### Task objective
Write out the material again exactly, please, and omit the pictures.

>> Start Supplied data

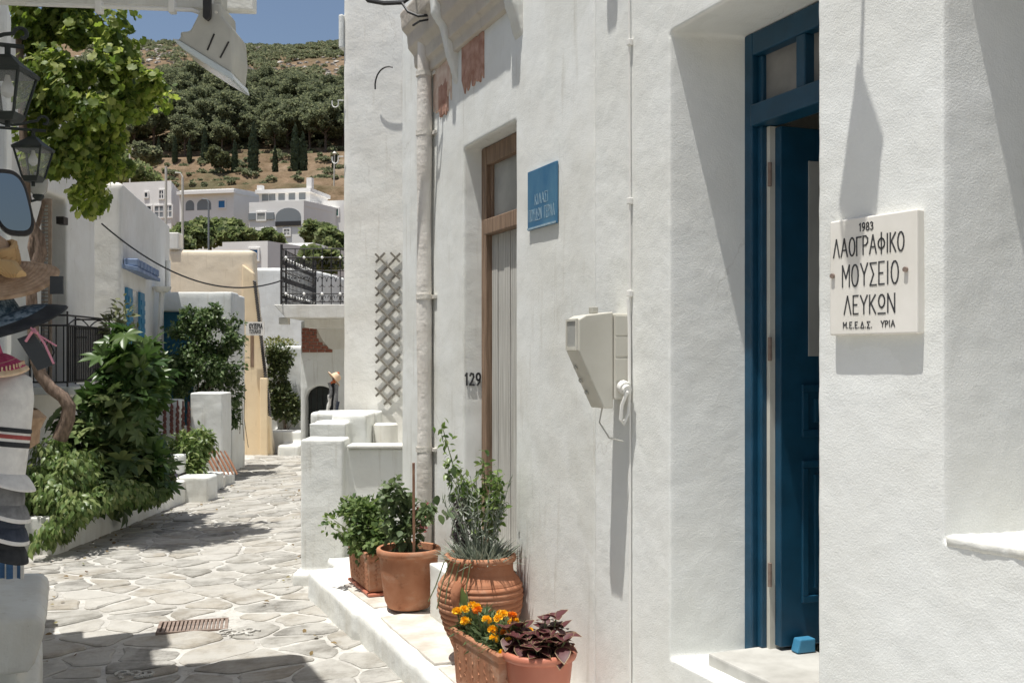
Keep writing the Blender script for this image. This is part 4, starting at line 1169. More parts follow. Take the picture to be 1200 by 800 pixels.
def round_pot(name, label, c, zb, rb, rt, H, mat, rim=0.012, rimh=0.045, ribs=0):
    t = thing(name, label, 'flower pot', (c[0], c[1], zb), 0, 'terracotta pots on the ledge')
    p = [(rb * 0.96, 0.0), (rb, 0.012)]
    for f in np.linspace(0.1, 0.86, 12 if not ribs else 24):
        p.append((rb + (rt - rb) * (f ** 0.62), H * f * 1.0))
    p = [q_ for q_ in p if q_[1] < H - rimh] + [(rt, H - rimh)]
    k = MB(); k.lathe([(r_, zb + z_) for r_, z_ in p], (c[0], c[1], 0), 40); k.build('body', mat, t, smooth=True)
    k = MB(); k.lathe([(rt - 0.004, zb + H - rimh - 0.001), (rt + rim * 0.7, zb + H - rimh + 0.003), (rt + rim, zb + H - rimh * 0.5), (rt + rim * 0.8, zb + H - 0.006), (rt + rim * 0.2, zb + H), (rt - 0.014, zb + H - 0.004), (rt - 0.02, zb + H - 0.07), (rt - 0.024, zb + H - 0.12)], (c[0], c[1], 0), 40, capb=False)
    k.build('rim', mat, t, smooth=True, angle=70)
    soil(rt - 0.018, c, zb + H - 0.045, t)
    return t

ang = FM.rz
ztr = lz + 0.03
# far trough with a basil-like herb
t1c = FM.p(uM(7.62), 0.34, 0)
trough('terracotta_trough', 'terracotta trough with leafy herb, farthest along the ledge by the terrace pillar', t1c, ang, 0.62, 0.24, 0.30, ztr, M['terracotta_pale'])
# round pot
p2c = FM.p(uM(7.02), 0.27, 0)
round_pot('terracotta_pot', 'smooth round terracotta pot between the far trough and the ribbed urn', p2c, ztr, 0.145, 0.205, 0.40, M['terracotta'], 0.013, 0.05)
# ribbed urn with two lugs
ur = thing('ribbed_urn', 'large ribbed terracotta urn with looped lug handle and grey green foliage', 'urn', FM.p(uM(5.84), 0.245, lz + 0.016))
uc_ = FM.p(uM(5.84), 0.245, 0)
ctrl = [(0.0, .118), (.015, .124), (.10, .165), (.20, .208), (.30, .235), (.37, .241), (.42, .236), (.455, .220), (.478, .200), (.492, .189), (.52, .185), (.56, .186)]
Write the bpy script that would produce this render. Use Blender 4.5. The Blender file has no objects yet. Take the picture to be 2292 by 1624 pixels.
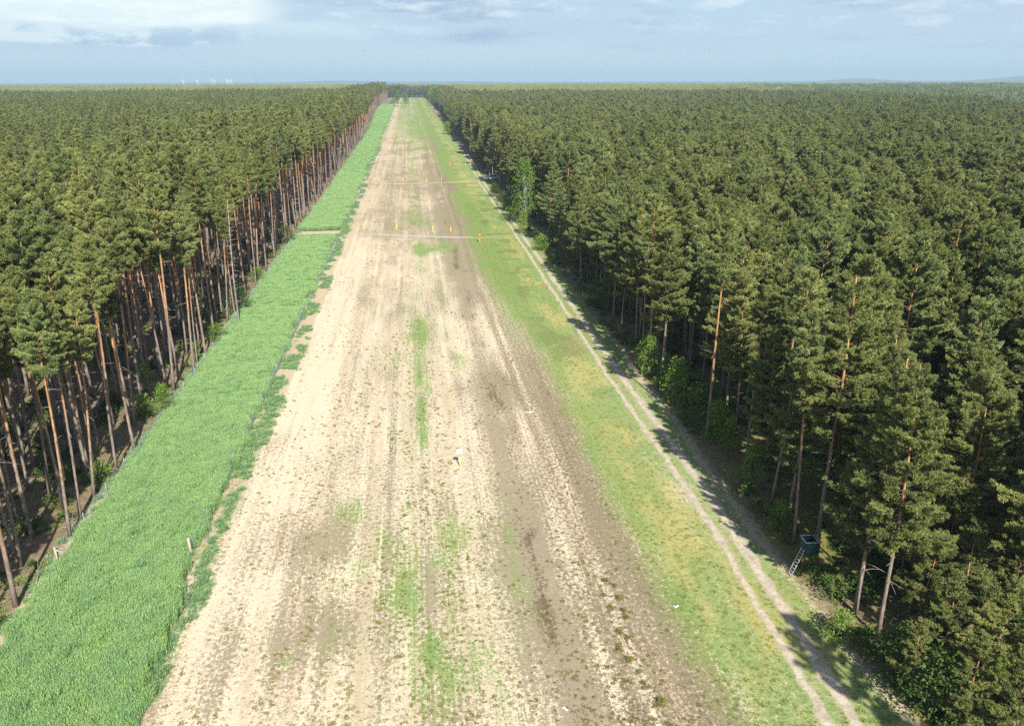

>> End Supplied data

### Correct output
Keep writing the Blender script for this image. This is part 4, starting at line 1169. More parts follow. Take the picture to be 1200 by 800 pixels.
def round_pot(name, label, c, zb, rb, rt, H, mat, rim=0.012, rimh=0.045, ribs=0):
    t = thing(name, label, 'flower pot', (c[0], c[1], zb), 0, 'terracotta pots on the ledge')
    p = [(rb * 0.96, 0.0), (rb, 0.012)]
    for f in np.linspace(0.1, 0.86, 12 if not ribs else 24):
        p.append((rb + (rt - rb) * (f ** 0.62), H * f * 1.0))
    p = [q_ for q_ in p if q_[1] < H - rimh] + [(rt, H - rimh)]
    k = MB(); k.lathe([(r_, zb + z_) for r_, z_ in p], (c[0], c[1], 0), 40); k.build('body', mat, t, smooth=True)
    k = MB(); k.lathe([(rt - 0.004, zb + H - rimh - 0.001), (rt + rim * 0.7, zb + H - rimh + 0.003), (rt + rim, zb + H - rimh * 0.5), (rt + rim * 0.8, zb + H - 0.006), (rt + rim * 0.2, zb + H), (rt - 0.014, zb + H - 0.004), (rt - 0.02, zb + H - 0.07), (rt - 0.024, zb + H - 0.12)], (c[0], c[1], 0), 40, capb=False)
    k.build('rim', mat, t, smooth=True, angle=70)
    soil(rt - 0.018, c, zb + H - 0.045, t)
    return t

ang = FM.rz
ztr = lz + 0.03
# far trough with a basil-like herb
t1c = FM.p(uM(7.62), 0.34, 0)
trough('terracotta_trough', 'terracotta trough with leafy herb, farthest along the ledge by the terrace pillar', t1c, ang, 0.62, 0.24, 0.30, ztr, M['terracotta_pale'])
# round pot
p2c = FM.p(uM(7.02), 0.27, 0)
round_pot('terracotta_pot', 'smooth round terracotta pot between the far trough and the ribbed urn', p2c, ztr, 0.145, 0.205, 0.40, M['terracotta'], 0.013, 0.05)
# ribbed urn with two lugs
ur = thing('ribbed_urn', 'large ribbed terracotta urn with looped lug handle and grey green foliage', 'urn', FM.p(uM(5.84), 0.245, lz + 0.016))
uc_ = FM.p(uM(5.84), 0.245, 0)
ctrl = [(0.0, .118), (.015, .124), (.10, .165), (.20, .208), (.30, .235), (.37, .241), (.42, .236), (.455, .220), (.478, .200), (.492, .189), (.52, .185), (.56, .186)]
Write the bpy script that would produce this render. Use Blender 4.5. The Blender file has no objects yet. Take the picture to be 2292 by 1624 pixels.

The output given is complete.